Despite the fact that the Scandinavian Realm is a monarchy where a couple of states even have a ruling nobility, Jante's Law ensures that all states are largely egalitarian. The royals and the nobility do not flaunt their wealth and status as much as in other monarchies, and the monarch has been reduced today to a symbolic head of state with virtually no powers.

What purpose does Jante's Law serve in Cruzan society today? Sandemose wrote, "By means of Jante's Law, people stamp out each other's chances in life." This cruel statement taken by itself paints a harsh and unforgiving picture of Cruzado society. Yet, the laws serve a purpose deeply rooted in historical background. In early provincial Scandinavia and its former colonies, strong community solidarity was necessary to tie people together and to survive as a collective. The survival of the community as an entire entity was more important than any individual member, and thus the moral code behind Jante's Law was formed. Very provincial.

When emancipation was granted to the Cruzan Islands in 1849, Jante's Law became more prevalent in the Cruzado society, and the disparity between incomes gradually grew lesser. The Cruzan Islands was well on its way to becoming an egalitarian state after it recieved its independence in 1937. The Cruzan Islands were in the process of dismantling the old plantation system and introducing the homesteading system. However, this development was suddenly interrupted ten years later when Florida invaded the islands and reintroduced the plantation system where rich Floridian hacienda owners took over the remaining plantations and bought out the homesteaders.

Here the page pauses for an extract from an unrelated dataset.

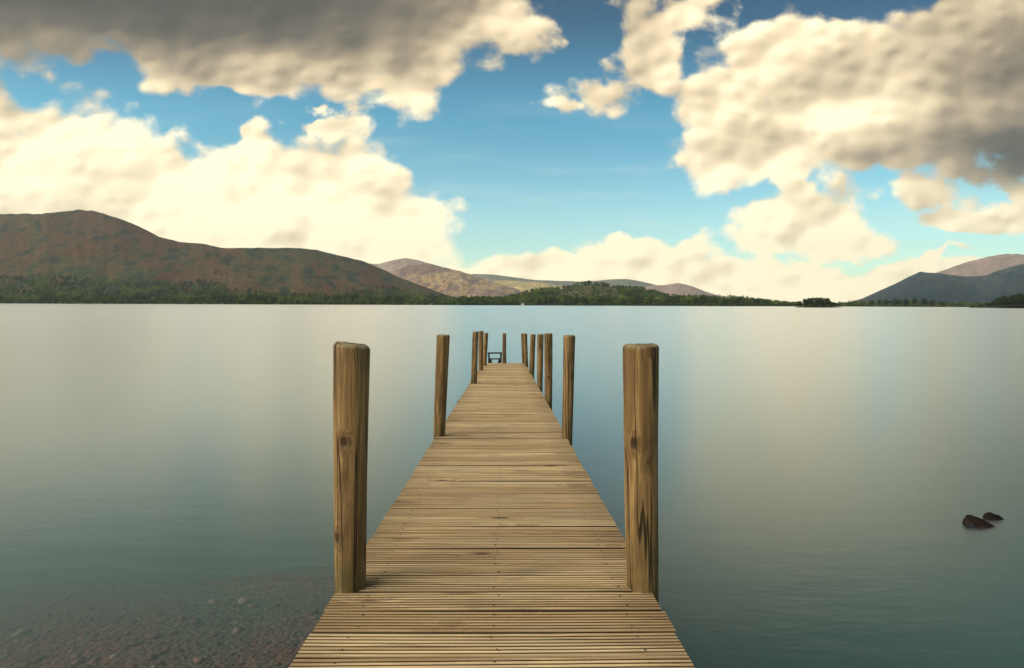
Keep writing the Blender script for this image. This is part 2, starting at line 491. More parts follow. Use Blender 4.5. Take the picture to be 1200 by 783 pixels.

It should come as no surprise that Florida's violent way of annexing the islands has left a deep seated grudge with most Cruzans: "Florida shall not presume that it is anything important to us, as good as us, wiser than us, etc.". Alonso Rivera's laissez fare style of governing the islands worked well for Florida in so far as it allowed the Cruzans to govern themselves with no interference from Florida. But the grudge against the Floridians was always there, particularly against the rich Hispanic plantation owners.

After the Floridian Plan went into effect, the Cruzans became more confident to decide over their own affairs and to express more openly what they think of the Hispanic population. When the homesteading system was reintroduced, the Hispanic population really began to feel pursecuted by the Cruzan population.